Maestro, ad aprile ha festeggiato 83 compleanni ed è  instancabile.

«Per me la vecchiaia non esiste. Venezia, quando si vuole che tutto stia tranquillo e calmo, si dice “no sta far onde”. Ecco, io invece amo fare onde. Muovere le acque, mentalmente e metaforicamente. Nei miei cassetti riposano agitati quasi seimila progetti non ancora realizzati, su carta, tra appunti, schizzi e  progetti: irrinunciabili motori del processo creativo». 

Lei è uno dei pionieri della videoarte in Italia, il primo ad aver utilizzato il monitor televisivo come materiale artistico fin dagli anni settanta  (la sua prima videoinstallazione risale al 1974). Come definirebbe il suo rapporto con la tecnologia?

«Ero convinto che le tecnologie sarebbero state un materiale  per creatività artistica.  Ho scelto dunque di affrontarle, senza mai esserne un fanatico e tenendo conto della memoria storica della nostra cultura.  Un artista ha il dovere di ricercare tutti i mezzi necessari per comunicare nei modi e nei tempi richiesti dall’epoca in cui vive. L’utilizzo delle nuove  tecnologie è legato sempre all’uso che se ne fa. Esiste solo come la usiamo, come la umanizziamo. Se non la domineremo, sarà lei a farlo. Per questa ragione, ho insegnato per circa dieci anni “Umanizzazione delle tecnologie” presso l’università di Colonia». 

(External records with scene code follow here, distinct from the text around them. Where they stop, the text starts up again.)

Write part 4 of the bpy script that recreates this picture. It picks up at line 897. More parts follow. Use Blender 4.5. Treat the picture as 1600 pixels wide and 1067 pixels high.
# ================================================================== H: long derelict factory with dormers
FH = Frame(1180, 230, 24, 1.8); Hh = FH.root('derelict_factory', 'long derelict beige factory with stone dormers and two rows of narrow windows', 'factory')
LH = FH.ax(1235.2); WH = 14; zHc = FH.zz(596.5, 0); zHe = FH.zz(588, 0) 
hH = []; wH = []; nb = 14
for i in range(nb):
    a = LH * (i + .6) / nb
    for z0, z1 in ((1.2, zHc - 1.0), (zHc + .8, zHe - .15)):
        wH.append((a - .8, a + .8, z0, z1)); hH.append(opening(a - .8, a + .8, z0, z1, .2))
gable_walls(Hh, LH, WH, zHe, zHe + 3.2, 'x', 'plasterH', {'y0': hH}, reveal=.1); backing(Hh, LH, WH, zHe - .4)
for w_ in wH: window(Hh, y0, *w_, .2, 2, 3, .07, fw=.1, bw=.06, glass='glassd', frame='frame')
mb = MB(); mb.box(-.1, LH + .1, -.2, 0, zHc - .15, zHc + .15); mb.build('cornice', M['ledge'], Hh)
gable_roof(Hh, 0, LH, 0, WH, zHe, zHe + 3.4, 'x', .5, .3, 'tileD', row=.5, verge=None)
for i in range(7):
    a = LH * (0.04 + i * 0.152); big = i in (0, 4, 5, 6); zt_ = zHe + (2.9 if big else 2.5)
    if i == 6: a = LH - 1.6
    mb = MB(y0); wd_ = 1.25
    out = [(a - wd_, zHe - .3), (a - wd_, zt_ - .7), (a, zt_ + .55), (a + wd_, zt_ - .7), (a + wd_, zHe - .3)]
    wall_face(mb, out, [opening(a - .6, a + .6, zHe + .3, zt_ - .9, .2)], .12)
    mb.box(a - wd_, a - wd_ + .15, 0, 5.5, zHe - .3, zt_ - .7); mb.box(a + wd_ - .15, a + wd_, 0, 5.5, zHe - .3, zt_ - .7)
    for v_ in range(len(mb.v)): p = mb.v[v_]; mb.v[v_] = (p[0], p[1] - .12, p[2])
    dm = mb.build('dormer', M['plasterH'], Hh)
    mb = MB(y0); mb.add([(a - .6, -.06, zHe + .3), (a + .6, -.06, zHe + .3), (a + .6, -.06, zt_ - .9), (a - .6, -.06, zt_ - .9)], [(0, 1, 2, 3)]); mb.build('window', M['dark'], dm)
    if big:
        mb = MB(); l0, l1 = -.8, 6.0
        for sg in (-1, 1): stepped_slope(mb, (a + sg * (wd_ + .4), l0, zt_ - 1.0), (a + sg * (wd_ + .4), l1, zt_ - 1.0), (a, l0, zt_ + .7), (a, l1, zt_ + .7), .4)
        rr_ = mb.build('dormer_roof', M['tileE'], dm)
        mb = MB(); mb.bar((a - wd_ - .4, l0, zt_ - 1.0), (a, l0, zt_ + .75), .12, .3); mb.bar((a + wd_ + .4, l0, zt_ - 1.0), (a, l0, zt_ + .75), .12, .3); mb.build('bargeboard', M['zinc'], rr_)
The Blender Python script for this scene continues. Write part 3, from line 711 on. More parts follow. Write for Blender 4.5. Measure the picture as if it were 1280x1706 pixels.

Quando la chiamano videoartista dunque non le piace?

«Non mi piacciono le definizioni. Altrimenti Michelangelo sarebbe un marmoartista. Mi considero un alchimista che usa i materiali classici dell’arte come il legno, il ferro, il carbone, la paglia, con il cangiante elettronico del video. Il mio lavoro è l’attraversamento dei linguaggi.  Il futuro ha sempre un cuore antico». 

Meglio i sogni o l’immaginazione?

«L’immaginazione è più importante dei sogni. Perché  l’immaginazione  è quella scintilla creativa che ti fa dare forma al sogno, perché il solo fatto di poterlo immaginare ti fa affrontare la vita in maniera diversa». 

Ha detto: la mia testa è un foglio A3. 

«Penso sempre in grande. È come respirare per me. Tutto parte dal foglio di carta e dall’antichissimo gesto della mano che traccia un segno. Il disegno per me è importantissimo e alla base di ogni progettualità perché è un progetto mentale che passa attraverso la mano e attraverso il cuore. E  la matita è un sismografo che registra le nostre tensioni, i nostri malesseri, le nostre euforie, le nostre più segrete emozioni. Non a caso sul foglio la grafite scorre a volte dura, perentoria, tagliente, sicura, incisiva; a volte invece guardinga, incerta, pudica, innocente, riservata: altre volte leggera, decontratta, fluida, elastica, felice».

La mostra “Plessi. Mari verticali”, promossa da Comune di Milano – Cultura, prodotta da Palazzo Reale e Studio Plessi e curata da Bruno Corà, Alberto Fiz e Marco Tonelli, resterà aperta fino al 10 settembre. Ingresso libero.